The ozone layer is the shield that protects life on Earth from harmful levels of ultraviolet rays from the Sun, and since the Montreal protocol was agreed in 1987, progress has now been shown to be ahead of target.
International efforts to protect the ozone layer have been a “huge global success”, scientists have said, after revealing that damaging gases in the atmosphere were declining faster than expected.
The Montreal protocol, signed in 1987, aimed to phase out ozone-depleting substances found primarily in refrigeration, air conditioning and aerosol sprays. According to a study published this week in Nature Climate Change, the good news is that atmospheric levels of hydrochlorofluorocarbons (HCFCs), harmful gases responsible for holes in the ozone layer, peaked in 2021 - five years ahead of projections.

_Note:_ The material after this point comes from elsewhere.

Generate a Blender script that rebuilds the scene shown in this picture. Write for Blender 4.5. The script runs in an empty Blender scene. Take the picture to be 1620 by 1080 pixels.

“This has been a huge global success. We’re seeing that things are going in the right direction,” the study’s lead author, Luke Western from the University of Bristol, said.
Western attributed the steep decline in HCFCs to the efficacy of the Montreal protocol, as well as tighter national regulations and a shift by industry in anticipation of the coming ban of these pollutants. “In terms of environmental policy, there is some optimism that these environmental treaties can work if properly enacted and properly followed,” he said.
Both CFCs (which were phased out by 2010) and HCFCs are also powerful greenhouse gases, meaning their decline also aids in the fight against global heating.
The hole in the Earth’s ozone layer, once the most feared environmental peril facing humanity, is set to be completely healed over most of the world within two decades following decisive action by governments to phase out ozone-depleting substances, according to a UN assessment in January 2023. The loss of the ozone layer, which risked exposing people to harmful ultraviolet rays from the sun, is on track to be completely recovered by 2040 across the world, aside from the polar regions, according to the report. The poles will take a little longer - the ozone layer will fully bounce back by 2045 over the Arctic and by 2066 over the Antarctic.